The next Marvel Cinematic Universe movie, The Eternals, is coming out on November 5th. Like many previous Marvel movies, it takes inspiration from the work of Jack Kirby. But The Eternals, a series Kirby wrote and drew from 1976 to 1978, is much more obscure than many of the other creations the cartoonist created or co-created (Captain America, The Hulk, The X-Men, The Avengers, Thor). I personally love Kirby’s The Eternals; I see it as a summa of his repeated attempts to merge science fiction with theological speculation (the original title of the series was “The Return of the Gods”). But the series was controversial in the 1970s among Marvel fans who saw it as a falling off from Kirby’s earlier work.

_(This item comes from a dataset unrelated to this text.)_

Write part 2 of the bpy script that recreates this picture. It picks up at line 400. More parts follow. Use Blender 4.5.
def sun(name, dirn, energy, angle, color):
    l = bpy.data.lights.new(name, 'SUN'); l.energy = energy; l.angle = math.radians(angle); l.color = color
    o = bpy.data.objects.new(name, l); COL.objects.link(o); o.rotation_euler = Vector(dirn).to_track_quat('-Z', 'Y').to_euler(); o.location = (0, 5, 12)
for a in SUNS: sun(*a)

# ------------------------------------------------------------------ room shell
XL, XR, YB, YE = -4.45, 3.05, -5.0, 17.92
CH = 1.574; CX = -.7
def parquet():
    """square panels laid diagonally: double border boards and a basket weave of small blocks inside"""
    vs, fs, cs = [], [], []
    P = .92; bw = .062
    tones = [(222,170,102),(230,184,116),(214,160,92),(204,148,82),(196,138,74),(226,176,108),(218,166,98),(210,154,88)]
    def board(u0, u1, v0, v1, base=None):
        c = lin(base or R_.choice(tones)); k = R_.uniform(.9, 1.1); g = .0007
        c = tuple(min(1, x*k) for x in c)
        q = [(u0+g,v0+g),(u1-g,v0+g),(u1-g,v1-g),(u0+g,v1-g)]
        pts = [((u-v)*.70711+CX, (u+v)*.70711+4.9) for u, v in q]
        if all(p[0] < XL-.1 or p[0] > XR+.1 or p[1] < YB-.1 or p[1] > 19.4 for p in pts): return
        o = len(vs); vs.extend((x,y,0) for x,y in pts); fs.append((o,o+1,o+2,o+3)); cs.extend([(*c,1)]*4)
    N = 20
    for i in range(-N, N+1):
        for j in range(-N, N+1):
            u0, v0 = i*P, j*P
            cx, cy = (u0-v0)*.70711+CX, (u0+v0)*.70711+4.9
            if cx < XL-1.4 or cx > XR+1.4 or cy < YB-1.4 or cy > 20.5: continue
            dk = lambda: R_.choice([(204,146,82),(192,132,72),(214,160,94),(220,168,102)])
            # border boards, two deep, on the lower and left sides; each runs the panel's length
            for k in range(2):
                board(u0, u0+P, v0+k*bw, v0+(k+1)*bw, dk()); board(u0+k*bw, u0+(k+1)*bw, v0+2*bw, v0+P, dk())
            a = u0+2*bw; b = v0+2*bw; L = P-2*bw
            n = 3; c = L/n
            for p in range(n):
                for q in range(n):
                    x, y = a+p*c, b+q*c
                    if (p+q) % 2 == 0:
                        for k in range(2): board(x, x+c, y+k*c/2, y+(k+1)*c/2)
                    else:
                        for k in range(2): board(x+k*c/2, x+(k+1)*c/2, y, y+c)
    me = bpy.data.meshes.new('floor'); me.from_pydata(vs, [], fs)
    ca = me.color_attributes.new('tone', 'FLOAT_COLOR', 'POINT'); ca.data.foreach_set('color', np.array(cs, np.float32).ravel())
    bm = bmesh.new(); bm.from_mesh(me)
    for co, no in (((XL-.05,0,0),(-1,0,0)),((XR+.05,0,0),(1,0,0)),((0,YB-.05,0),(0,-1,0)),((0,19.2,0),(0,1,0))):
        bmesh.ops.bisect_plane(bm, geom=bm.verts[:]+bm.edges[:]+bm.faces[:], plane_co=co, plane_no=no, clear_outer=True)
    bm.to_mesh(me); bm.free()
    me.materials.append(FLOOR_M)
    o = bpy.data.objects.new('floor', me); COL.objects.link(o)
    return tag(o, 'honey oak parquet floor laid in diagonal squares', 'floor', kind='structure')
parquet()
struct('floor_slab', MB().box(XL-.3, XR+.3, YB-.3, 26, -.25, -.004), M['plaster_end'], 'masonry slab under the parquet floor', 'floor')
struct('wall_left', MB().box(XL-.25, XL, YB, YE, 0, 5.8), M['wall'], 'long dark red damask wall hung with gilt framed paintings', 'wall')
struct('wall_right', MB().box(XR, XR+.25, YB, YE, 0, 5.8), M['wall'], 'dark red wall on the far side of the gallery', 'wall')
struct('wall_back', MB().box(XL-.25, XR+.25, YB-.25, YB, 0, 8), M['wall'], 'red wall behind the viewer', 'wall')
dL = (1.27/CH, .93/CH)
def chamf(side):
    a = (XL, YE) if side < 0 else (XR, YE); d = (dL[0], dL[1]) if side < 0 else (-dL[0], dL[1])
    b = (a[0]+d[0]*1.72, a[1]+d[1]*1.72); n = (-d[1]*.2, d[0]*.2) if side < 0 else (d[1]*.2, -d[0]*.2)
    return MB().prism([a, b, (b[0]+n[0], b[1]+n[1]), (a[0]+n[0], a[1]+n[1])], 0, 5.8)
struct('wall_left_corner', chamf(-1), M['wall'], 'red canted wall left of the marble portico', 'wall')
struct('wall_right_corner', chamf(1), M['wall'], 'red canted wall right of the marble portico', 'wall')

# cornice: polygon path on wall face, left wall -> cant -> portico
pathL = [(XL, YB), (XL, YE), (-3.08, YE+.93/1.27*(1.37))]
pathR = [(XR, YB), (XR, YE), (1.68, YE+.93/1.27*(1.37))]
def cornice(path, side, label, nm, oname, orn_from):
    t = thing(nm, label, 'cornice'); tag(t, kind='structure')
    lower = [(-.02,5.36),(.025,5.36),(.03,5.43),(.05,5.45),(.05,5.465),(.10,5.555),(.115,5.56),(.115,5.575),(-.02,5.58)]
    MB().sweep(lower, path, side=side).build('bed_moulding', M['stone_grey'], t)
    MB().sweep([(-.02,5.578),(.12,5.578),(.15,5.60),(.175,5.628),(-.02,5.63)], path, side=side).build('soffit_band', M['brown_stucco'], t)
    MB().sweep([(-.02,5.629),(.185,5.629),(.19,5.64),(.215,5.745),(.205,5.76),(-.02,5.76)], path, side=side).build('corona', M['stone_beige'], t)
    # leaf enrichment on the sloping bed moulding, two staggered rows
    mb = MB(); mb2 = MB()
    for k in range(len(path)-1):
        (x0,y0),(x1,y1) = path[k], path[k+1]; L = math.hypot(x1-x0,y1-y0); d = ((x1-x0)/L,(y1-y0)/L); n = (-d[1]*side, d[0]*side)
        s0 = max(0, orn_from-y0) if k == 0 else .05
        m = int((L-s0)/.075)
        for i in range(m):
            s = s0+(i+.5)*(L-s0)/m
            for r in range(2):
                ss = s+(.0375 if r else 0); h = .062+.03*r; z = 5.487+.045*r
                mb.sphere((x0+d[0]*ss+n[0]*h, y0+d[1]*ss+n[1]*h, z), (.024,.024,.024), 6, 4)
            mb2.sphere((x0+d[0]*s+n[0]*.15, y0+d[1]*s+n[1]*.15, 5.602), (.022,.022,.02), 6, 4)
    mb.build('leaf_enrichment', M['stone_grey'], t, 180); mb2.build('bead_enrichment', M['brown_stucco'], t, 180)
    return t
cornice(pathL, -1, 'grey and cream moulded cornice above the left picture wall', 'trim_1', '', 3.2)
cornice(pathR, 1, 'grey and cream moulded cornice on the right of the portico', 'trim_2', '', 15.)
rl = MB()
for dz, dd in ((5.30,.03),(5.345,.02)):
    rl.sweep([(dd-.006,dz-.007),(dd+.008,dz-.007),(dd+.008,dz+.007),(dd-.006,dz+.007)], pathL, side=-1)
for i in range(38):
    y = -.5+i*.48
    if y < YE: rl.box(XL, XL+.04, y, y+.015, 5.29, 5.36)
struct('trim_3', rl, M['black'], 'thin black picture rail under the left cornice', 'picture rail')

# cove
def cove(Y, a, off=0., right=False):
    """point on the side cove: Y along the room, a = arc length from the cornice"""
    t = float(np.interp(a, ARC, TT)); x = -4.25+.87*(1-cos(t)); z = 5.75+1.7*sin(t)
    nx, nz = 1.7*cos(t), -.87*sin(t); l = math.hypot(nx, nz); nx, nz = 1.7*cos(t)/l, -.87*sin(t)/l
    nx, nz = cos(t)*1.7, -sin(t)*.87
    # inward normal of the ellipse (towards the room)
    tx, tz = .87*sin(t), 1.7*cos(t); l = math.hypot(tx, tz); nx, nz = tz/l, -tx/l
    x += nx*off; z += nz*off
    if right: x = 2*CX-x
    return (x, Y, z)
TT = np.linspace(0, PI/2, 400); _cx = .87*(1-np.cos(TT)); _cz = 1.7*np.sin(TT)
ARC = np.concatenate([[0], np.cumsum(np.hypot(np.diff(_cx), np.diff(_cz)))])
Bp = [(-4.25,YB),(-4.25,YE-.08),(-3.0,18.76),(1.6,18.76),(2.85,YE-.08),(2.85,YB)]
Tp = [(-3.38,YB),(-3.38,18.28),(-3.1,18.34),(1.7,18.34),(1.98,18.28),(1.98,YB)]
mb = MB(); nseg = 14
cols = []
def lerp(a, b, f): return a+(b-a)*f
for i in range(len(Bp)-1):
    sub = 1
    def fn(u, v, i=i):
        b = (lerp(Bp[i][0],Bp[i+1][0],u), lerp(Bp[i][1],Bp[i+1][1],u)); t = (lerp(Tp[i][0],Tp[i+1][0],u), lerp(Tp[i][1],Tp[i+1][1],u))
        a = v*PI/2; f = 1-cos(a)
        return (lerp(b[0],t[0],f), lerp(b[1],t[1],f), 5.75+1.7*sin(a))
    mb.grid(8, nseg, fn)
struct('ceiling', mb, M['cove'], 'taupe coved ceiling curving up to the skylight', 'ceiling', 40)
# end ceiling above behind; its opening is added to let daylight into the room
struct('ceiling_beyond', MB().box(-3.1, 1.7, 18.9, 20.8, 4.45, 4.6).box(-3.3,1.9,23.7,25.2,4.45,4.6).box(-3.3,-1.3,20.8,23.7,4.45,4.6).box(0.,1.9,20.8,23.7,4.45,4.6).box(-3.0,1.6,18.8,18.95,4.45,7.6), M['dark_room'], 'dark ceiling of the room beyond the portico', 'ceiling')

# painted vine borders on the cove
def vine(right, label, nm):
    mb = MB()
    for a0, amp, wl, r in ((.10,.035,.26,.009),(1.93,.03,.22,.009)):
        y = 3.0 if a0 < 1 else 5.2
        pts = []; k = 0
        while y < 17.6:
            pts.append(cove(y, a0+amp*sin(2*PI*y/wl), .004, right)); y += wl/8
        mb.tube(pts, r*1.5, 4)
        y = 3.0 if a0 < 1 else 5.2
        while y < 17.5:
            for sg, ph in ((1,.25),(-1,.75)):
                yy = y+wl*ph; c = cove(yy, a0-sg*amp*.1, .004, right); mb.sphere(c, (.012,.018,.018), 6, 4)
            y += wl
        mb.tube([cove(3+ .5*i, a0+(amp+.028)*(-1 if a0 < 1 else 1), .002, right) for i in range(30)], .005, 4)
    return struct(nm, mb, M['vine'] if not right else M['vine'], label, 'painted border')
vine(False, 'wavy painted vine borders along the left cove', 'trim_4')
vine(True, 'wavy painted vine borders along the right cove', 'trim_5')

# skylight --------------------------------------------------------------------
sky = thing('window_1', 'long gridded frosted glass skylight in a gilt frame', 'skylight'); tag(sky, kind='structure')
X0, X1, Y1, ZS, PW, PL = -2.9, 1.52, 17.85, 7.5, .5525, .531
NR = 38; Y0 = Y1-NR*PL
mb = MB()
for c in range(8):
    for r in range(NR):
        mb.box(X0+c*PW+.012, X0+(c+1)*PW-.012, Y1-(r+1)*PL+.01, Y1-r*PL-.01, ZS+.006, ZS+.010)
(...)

With the movie on the way, it’s a good time to revisit the series. I couldn’t think of a better person to talk about it than Charles Hatfield, author of Hand of Fire, the best book on Kirby. Among the topics we take up are Kirby’s life long interest in stories about gods, the pseudo-science of Erich von Däniken, the possible influence of Kirby’s work on the movie Alien (1979), the apocalyptic 1970s, and the way Kirby’s untrammelled imagination ran up against the brick wall of Marvel’s editorial concern for continuity.
I loved talking to Charles about Kirby, who I regard as one of the major imaginative artists of the last century. This will be the first of a series of podcasts on Kirby’s work, and the work of allied cartoonists.